If Essex Heights were a new development, the district would require a public water system with smaller meters throughout the complex to share the load, O’Donnell said. He added that retrofitting to such a configuration today would mean “taking on a private water system we’re not 100 percent sure was built to our standards.”

“Basically, our ratepayers would be responsible for anything that went wrong out here,” O’Donnell said.

The district’s problems at Essex Heights began in 2008, when a meter broke down after only 2 1/2 years because it couldn’t handle high flows. Two subsequent meters from the same manufacturer each lasted less than a year. In January 2011, the district turned to estimating.

Wanting to finally fix the problem, the district installed a new meter setup in September 2011, O’Donnell said, after it consulted with supplier Badger Meter. It proved to be the wrong configuration, with a later test from an outside firm showing poor meter accuracy.

“They gave us the best advice they could, and we really couldn’t go after them,” O’Donnell said of Badger. “Each situation is very unique, and they tried their best.”

John Fillinger, director of marketing of Badger Meter, said he didn’t have specific information on the Essex Heights meter setup. Generally speaking, he added it sounds like the correct meter setup for such a complex, but other variables, such as how it was installed, could have been at play.

“Whether there are variables that need to be addressed at that specific site, that I can’t address because I wasn’t on site,” Fillinger said.

O’Donnell said he’s confident the new meter will continue to be accurate. He previously said the state-of-the art technology relies on ultrasonic sensors to track water flow, rather than moving parts that can fail.

“We were waiting for the technology to catch up,” he said in regard to why it took so long to find a new meter.

The district paid $8,535 for the meter that failed in 2008, while the two manufacturer replacements were under warranty at no cost. The 2011 Badger meter cost the district $10,300, and the meter installed last month was $5,620.

O’Donnell said the Essex Heights situation is “very unique,” and estimating for such a lengthy period hasn’t occurred elsewhere in the district. In a follow-up interview this week, he said Essex Heights will soon be billed with the new meter.

If future bills show water use has dropped compared with estimated bills, the district could give the complex a credit, O’Donnell said.

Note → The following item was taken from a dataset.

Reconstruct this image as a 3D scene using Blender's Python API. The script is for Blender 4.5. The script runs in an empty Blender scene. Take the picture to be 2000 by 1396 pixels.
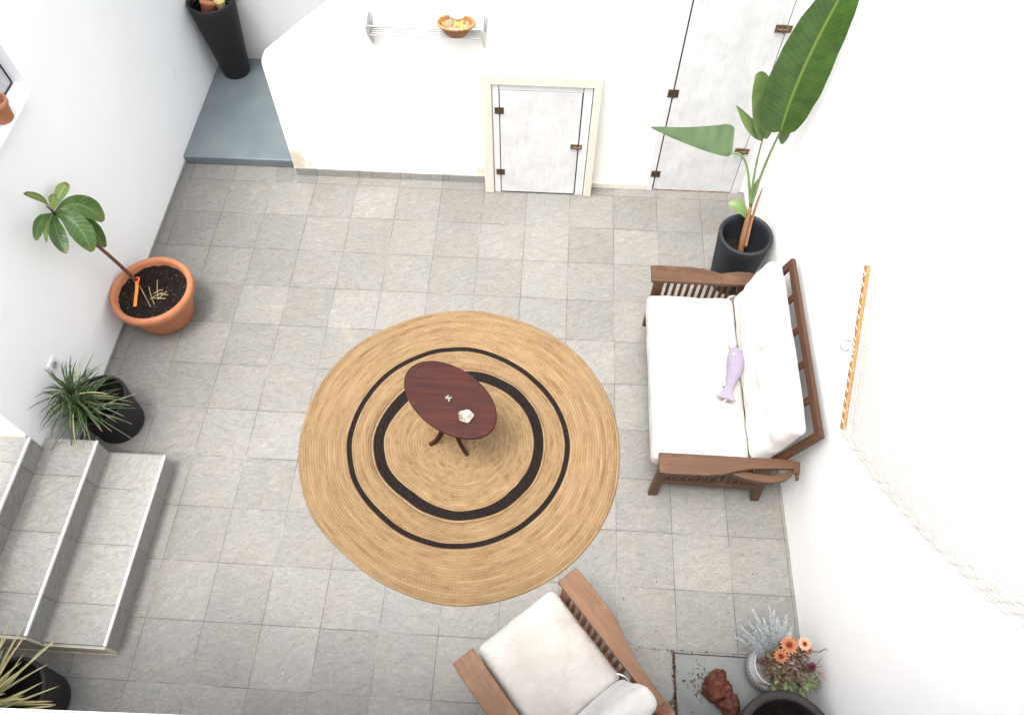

The district declined to release past and future Essex Heights water bills, saying that is private information that can be released only with the complex’s permission.

Scott Kelly, vice president of Cal West Enterprises, said he wasn’t aware that the San Dieguito district was estimating water use at the complex. He said he planned to discuss the matter with the district this week.

While he has questions, Kelly credited the district with aiding Cal West in making drought-friendly changes.

“We’ve had a good relationship over the years,” he said.

Alan Pentico, executive director of the San Diego County Apartment Association, said when a meter breaks, estimating for one month to four months is typical.

On a related note, he said pending state legislation would require that new apartment complexes submeter and provide individual bills, changes that have been shown to encourage conservation. Old apartments are excluded from the law, though.

District board President Catherine Blakespear, who has been on the job six months, said this was the first she had heard of the Essex Heights meter situation. At first glance, she said Essex Heights is one property, but accuracy should be prioritized to encourage conservation throughout the district.

“We want to encourage apartment complexes to do exactly what they’ve done,” she said of water-saving measures at Essex Heights.